In the days following the tragedy and the funerals, a week apart, it became possible to parse the story in such a way that it was apparent that far more than individual criminality made this deadly encounter possible. The act had deep roots in our attitudes and law.

This was evident in a poorly crafted and loosely enforced protective order ostensibly designed to protect Tina Souders from Ricky Hann. Under its terms, Ricky Hann's sister, Carol Sue Keefer, was allowed to keep Ricky Hann's guns in her custody. There appeared to be little judicial concern about the obvious conflicts involved in such an approach.

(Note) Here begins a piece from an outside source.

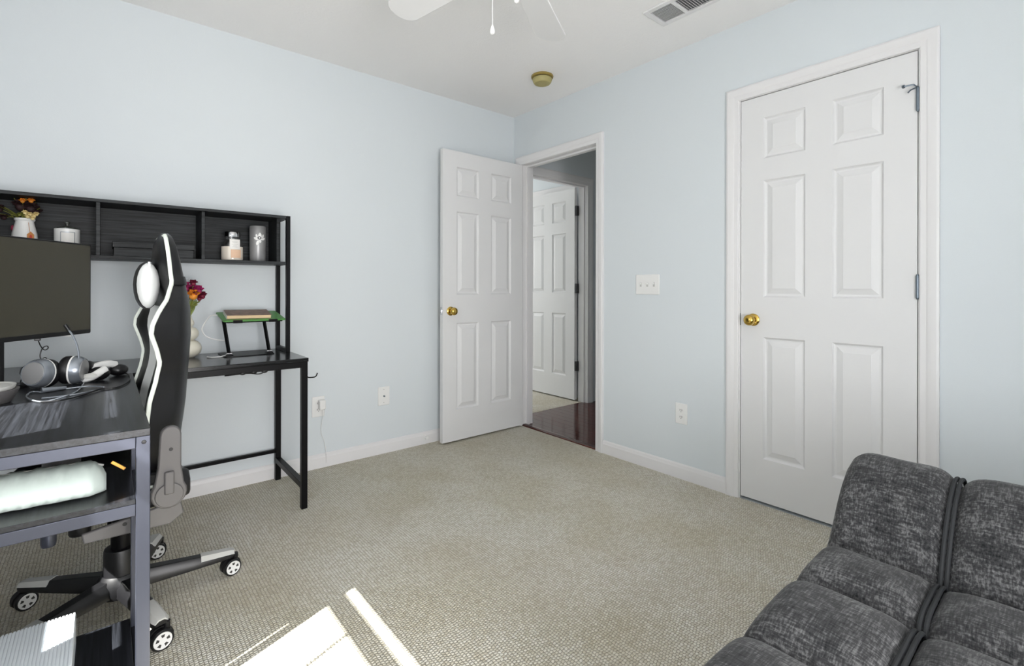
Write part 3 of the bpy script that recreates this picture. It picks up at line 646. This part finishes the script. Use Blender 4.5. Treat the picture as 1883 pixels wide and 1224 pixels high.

The night before the shooting, Ricky Hann reportedly went to Tina Souders' home and held her at gunpoint for several hours before being apprehended by Pennsylvania State Police. He eventually appeared before Magisterial District Judge Carol Jean Johnson, who set bail at $100,000 for charges that included kidnapping, burglary and simple assault.

Before midnight that evening, Hann's employer posted $4,000 toward the bail through a bondsman and Hann was released.

This is a worst-case example of what happens when inattention to domestic violence as a crime is coupled with casual attitudes toward keeping guns from those who might not have them.

Spring is coming to Fulton County now, slowly, reluctantly.

Two young men must now go forward without their mother; two families must cope with different but gaping wounds; a community must grapple with its terrible memory.

Spence Perry is a former Hagerstown resident who remains active in Washington County community affairs. He resides in Fulton County, Pa.